Poor Sony Pictures. When legal action prevented them from getting hold of distribution rights to Eon Production's long running and highly successful
James Bond franchise back in the nineties they endeavored to forge their own globetrotting spy franchise in 2002 with
xXx. Sony's twist on the spy genre concept was to have the inverse of Bond, so instead of a high class government trainer agent you got an streetwise, rebellious, anti-authority type who could infiltrate all those scuzzy down and dirty organisations the tuxedo wearing Bond could not.
Hiring the lava hot double act of director Rob Cohen and star Vin Diesel (fresh off of mega hit
The Fast And The Furious) Sony pooped out a stunningly average action flick that seldom competed with the franchise they hoped to compete with. There's nothing particularly bad about
xXx but there's little that's exceptional either. Rob Cohen is a hack, plain and simple, and what visual flair he has seems forced rather than a natural outcome of the storytelling. Vin Diesel too feels like he's coasting through proceedings, with his character lacking the super charged levels of 'fuck you' the
xXx premise promised. Also, for a grand scale action flick most of the set pieces fall flat, despite some impressive stunt work on display.

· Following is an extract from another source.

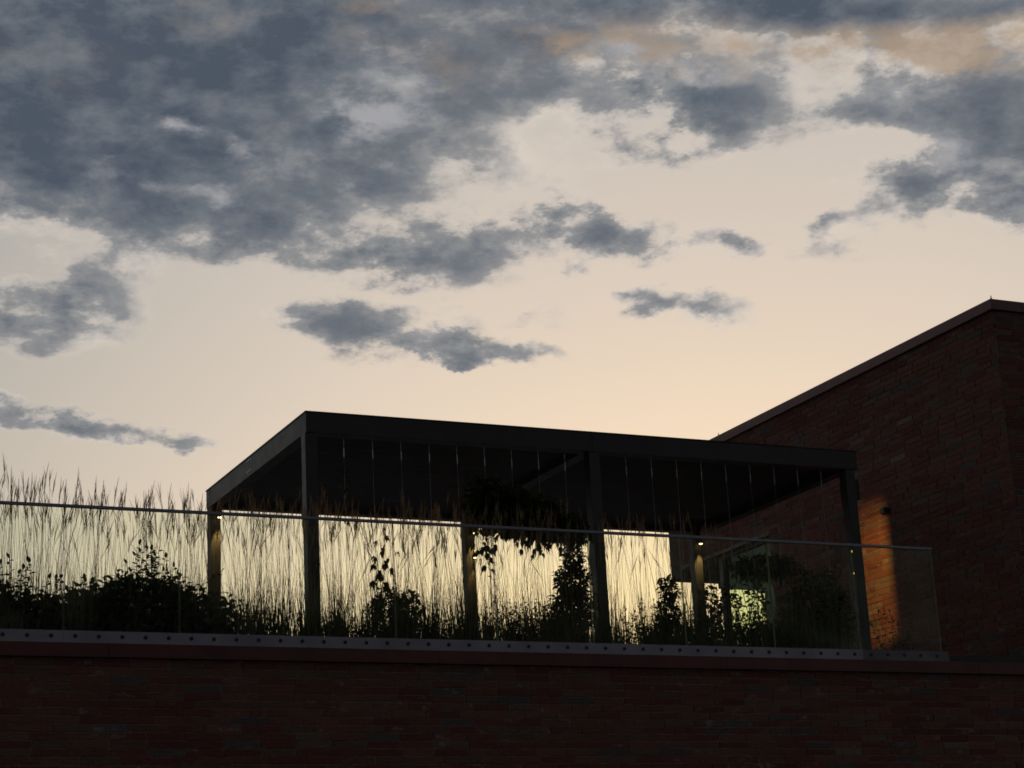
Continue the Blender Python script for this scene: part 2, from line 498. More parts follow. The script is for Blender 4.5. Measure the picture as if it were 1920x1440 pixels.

But there are glimmers of genius. The rock soundtrack (including Rammstein, Queens Of The Stone Age and Drowning Pool) amps up the attitude, composer Randy Edelman delivers a strong spy moteif to accompany the heroics, Sam Jackson struts his stuff as NSA boss Gibbons and the final boat/car chase to defuse the end-of-the-world-Armageddon-device is the one action sequence that truly delivers in terms of thrills, pacing, stunts, emotion and gadgets. Best of all is leading lady Asia Argento whose performance as undercover Russian agent is perhaps the very essence and definition of the word slut. You many not take much away from the limp
xXx, but the sultry sluttiness of Argento's Eastern European vixen is certainly one of them.